The fund manager says he wants the flexibility to buy treasury and agency bonds of the valuations on those are good.

Now...if I bought the damn corporate bond fund, dont you suppose its because I want to own corporate bonds, and if I wanted a mix, dont you suppose I'd have bought the generic mixed index?!?

:p
 
Its exactly this constant tweaking and vanguard's building superfunds consisting of their own funds; that keeps me on the sidelines for now. I can't decide on a strategy and the choices seem to be getting blurry or watered down. Time for some new glasses?

Still procrastinating,

BUM
 
Great point TH... enough with the damn style drift. :mad:
 
FYI, there is an extensive discussion of this over at the Morningstar Vanguard Diehards forum. Most there feel exactly as TH does.
 
Heres something i often wonder as a former marketing bozo. With substantial online communities dedicated to various products, tools and services, why dont companies take advantage of these?

Pick one spokesperson to read up on and if appropriate, comment or at least ask questions?

What an incredible resource, yet one I see largely untapped. Granted its a funny demographic slice but you should be able to see if an idea would fly or crash and burn.

I've really only seen one company participate in its digital community. After a couple of very successful years the "company rep" was canned in a "cost savings" move, and replaced with an occasional suit who did little other than insult and irritate.

(big head shake)

Seems to me vanguard could spend a million less a year on "focus group studies" and jerkoffs who dont know a customers ass from their wallets, and spend a little time asking people in a selection of online communities "what do you think of this?" or "would you buy this?" or "what kinds of funds would you like?"

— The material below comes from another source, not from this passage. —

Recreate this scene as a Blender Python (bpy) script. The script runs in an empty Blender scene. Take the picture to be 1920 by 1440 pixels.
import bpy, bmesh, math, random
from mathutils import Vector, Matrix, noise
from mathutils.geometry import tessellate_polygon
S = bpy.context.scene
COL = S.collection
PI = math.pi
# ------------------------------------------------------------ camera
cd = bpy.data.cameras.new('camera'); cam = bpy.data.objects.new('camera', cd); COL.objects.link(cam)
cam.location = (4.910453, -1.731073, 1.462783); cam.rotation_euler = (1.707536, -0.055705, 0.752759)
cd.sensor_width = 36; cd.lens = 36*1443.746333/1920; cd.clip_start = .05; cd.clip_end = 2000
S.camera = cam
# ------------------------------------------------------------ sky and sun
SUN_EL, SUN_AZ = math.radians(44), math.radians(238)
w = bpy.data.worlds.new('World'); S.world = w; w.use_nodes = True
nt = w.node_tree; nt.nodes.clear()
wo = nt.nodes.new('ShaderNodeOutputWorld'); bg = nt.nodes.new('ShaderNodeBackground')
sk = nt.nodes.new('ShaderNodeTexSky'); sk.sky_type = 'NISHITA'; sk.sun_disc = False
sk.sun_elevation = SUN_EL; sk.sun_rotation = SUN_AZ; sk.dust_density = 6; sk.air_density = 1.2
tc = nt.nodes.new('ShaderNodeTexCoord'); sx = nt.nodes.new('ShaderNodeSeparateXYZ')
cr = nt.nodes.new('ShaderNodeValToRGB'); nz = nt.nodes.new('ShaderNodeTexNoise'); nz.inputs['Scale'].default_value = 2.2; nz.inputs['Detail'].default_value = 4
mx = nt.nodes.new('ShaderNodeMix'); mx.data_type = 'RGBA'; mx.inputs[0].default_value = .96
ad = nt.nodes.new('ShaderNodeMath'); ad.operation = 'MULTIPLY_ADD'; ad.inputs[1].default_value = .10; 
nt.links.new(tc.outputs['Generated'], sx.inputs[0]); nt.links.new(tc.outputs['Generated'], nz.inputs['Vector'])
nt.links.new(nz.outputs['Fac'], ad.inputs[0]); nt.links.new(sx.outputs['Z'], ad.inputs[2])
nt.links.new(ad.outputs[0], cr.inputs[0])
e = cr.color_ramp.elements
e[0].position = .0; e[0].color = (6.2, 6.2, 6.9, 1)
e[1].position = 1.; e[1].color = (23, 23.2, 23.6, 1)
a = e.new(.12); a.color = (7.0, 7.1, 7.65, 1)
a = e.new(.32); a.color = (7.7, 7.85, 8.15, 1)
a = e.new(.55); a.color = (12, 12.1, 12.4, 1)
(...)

For example, in the areas of portfolio asset allocation, vanguard lacks a truly comprehensive fund of indexes. I guess a "bernstein fund for all seasons" sort of fund. They're halfway there with their lifestrategy and target retirement funds, but each and every one of those lacks something(s). The STAR fund is great, but its all managed funds.

It'd be even cooler to be able to design your own "fund of funds", pick the balance, the funds, the allocations, and have it spit out a reasoned annual cost. After that the computers do all the work. Probably some financial or legal reason why that wouldnt work but...
 
Like a Chinese resturant you'd think they'd have one column of funds for the slice and dice crowd (aka do your own asset allocation) and us 'out of the can' cats (Lifestrategy, Star, Target). Instead they seem to be 'muddling' within individual funds - unable to make up their minds. Even my Lifestrategy has 25% Asset Allocation buried within.